"Die menschlichste Musik"
Joëlle Léandre im Kunstmuseum
TEXT: Heinrich Brinkmöller-Becker | FOTO: Heinrich Brinkmöller-Becker
Ein Highlight der improvisierten Musik konnte man in dem für diese Gattung eher ungewöhnlich gut besuchten Kunstmuseum Bochum erleben: Die Französin Joëlle Léandre am Kontrabass gab sich die Ehre, im Rahmen des Netzwerkes ‚Soundtrips NRW’ in sechs Städten mit unterschiedlichen Besetzungen zu musizieren.
Am 1.3.13 war sie in Bochum mit Gunda Gottschalk an der Violine und mit Martin Blume am Schlagzeug zu hören. Zu erleben war die vielseitige Grande Dame der improvisierten und der Neuen Musik am Kontrabass zunächst mit zwei Solo-Stücken. Bereits hier konnten die Zuhörer eine gut gelaunte und hoch energetische Musikerin erleben, die die Klangdimensionen der vier Saiten und ihres voluminösen Instruments facettenreich nutzte. Ihre Stimme als „fünfte Saite“ kommentierte ihr Spiel und erweiterte die Klangwirkung. Das anschließende Spiel des Trios demonstrierte höchst hörenswert das, was improvisierte Musik im Wesentlichen bedeutet: allmähliches Finden zu einer Kommunikation durch Ansätze von Rhythmik, Läufen und Klängen, die nicht einer nach bekannten Mustern verlaufenden perfekten Musik oder einem Schönklang verpflichtet sind.
Der offene und spontane Prozess steht im Vordergrund, das Traktieren der beiden Saiteninstrumente als Klangkörper und als Perkussionsinstrument. Joëlle Léandre und Gunda Gottschalk setzen beide ihre Stimme ein. Zu hören sind Laute, sprachloses Stammeln bis hin zu erkennbarer Sprache, die die Idee und das Anliegen der improvisierten Musik benennt: „résistance“ und „se décrocher“, Widerstand und sich freimachen, Widerstand gegen das Konventionelle, Perfekte, sich freimachen von Zwängen und vorgegebenen Mustern – in der Musik, in der Kunst und im Leben. Dies gelingt dem Trio auf höchstem Niveau.
Die klassische Ausbildung und der Umgang mit Neuer Musik der drei Musiker sind deutlich in vielen Passagen ihrer Musiksprache hörbar. Dem Klischee, improvisierte Musik sei „schräg“, nur schwer rezipierbar und überstrapazierte das Hörorgan, wird das Trio nicht gerecht. Im Gegenteil, sein filigranes Zusammenspiel zieht den Zuhörer – wie von einigen Besuchern bestätigt - in einen geradezu meditativen Bann.
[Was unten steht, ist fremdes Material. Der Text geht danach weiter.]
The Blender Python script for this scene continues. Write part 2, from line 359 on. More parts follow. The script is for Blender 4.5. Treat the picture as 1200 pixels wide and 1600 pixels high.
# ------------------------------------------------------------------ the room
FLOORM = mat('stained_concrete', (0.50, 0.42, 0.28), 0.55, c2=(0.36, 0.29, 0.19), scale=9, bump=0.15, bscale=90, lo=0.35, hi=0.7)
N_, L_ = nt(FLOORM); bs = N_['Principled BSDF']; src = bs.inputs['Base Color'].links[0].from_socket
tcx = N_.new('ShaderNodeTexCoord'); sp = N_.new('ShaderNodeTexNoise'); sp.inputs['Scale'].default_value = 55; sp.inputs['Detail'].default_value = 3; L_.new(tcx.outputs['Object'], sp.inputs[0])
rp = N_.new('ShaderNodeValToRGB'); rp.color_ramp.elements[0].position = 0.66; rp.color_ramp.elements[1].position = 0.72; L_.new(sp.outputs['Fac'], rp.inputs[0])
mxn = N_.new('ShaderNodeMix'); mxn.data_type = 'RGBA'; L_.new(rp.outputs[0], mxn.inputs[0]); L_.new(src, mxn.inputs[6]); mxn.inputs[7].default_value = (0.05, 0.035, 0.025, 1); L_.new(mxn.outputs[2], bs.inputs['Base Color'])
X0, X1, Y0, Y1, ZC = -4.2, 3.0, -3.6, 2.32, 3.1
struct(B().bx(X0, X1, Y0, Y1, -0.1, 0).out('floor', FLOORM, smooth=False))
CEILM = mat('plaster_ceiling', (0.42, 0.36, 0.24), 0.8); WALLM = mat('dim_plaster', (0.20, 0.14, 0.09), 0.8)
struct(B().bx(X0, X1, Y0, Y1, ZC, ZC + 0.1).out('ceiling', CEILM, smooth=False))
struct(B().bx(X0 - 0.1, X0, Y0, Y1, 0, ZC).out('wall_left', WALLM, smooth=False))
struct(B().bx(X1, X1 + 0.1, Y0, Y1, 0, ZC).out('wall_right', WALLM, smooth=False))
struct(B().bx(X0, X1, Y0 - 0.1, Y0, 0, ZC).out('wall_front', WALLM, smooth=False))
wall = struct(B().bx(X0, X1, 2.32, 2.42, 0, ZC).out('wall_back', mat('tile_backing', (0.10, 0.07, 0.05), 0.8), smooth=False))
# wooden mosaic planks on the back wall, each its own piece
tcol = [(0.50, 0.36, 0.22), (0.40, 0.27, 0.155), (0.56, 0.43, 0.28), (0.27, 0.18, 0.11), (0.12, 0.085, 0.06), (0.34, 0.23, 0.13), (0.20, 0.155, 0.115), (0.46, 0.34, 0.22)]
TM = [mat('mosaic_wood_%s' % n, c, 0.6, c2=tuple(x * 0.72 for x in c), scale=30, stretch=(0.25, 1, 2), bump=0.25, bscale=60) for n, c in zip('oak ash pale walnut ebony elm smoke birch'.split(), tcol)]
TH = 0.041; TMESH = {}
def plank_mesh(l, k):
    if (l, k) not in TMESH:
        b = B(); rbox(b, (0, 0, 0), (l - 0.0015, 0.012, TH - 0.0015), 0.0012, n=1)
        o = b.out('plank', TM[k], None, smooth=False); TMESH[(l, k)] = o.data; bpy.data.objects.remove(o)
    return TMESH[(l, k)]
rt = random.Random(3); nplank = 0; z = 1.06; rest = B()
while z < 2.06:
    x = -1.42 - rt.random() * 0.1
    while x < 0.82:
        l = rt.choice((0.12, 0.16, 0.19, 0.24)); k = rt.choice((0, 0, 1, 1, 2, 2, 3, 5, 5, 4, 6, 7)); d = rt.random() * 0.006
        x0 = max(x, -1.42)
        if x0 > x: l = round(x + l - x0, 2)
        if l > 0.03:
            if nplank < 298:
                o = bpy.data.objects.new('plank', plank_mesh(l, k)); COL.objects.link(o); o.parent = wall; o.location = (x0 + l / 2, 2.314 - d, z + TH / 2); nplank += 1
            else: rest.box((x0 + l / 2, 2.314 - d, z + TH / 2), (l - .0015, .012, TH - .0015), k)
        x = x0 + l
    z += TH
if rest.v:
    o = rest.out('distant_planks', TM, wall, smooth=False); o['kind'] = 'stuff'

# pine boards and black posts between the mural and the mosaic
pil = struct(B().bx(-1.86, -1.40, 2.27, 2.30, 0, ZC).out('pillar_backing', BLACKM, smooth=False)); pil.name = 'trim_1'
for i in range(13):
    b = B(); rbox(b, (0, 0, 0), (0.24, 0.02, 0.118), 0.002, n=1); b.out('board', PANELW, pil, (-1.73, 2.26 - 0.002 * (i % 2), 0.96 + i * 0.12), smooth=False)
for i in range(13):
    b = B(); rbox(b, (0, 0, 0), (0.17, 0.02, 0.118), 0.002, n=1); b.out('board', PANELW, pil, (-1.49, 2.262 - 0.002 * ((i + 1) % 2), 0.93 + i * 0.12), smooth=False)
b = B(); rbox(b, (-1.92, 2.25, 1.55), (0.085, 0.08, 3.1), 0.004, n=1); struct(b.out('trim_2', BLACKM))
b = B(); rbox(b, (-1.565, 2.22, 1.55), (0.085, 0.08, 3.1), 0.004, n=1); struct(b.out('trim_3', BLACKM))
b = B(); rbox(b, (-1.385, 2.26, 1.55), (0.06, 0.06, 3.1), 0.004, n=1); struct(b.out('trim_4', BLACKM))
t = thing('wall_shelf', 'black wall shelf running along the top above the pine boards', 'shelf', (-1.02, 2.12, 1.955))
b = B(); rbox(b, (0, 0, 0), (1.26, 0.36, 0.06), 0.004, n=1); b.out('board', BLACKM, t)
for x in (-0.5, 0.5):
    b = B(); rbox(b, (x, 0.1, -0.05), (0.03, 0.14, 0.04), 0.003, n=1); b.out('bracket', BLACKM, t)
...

Zur gelungenen Gesamtwirkung trägt sicherlich auch die Persönlichkeit von Joëlle Léandre bei. Die 62-Jährige zeigt eine unglaubliche Energie, ihr Witz und Humor in ihrem Spiel und in ihrer Kommunikation mit den Mit-Spielern, aber auch in Sprache, Mimik und Gestik springen auf das Publikum über. Wie sie im Interview betont, habe sie sich ganz bewusst für die improvisierte Musik entschieden, weil diese für sie die „menschlichste Musik“ sei. Das Konzert lässt gut nachvollziehen, was sie damit meint.
Erleben kann man solche Hörabenteuer in NRW häufiger. Das Netzwerk ‚Soundtrips NRW’ gibt Musikern dank der Unterstützung durch das Kultursekretariat NRW in jeweils wechselnden Besetzungen an mittlerweile neun Standorten Gelegenheit dazu. Die Konzertreihen unterstützen die Vernetzung der Musiker der freien Szene untereinander im Land und mit internationalen Größen. Die Kleinode von improvisierter Musik sind für uns Publikum eine absolute Bereicherung. Mehr davon!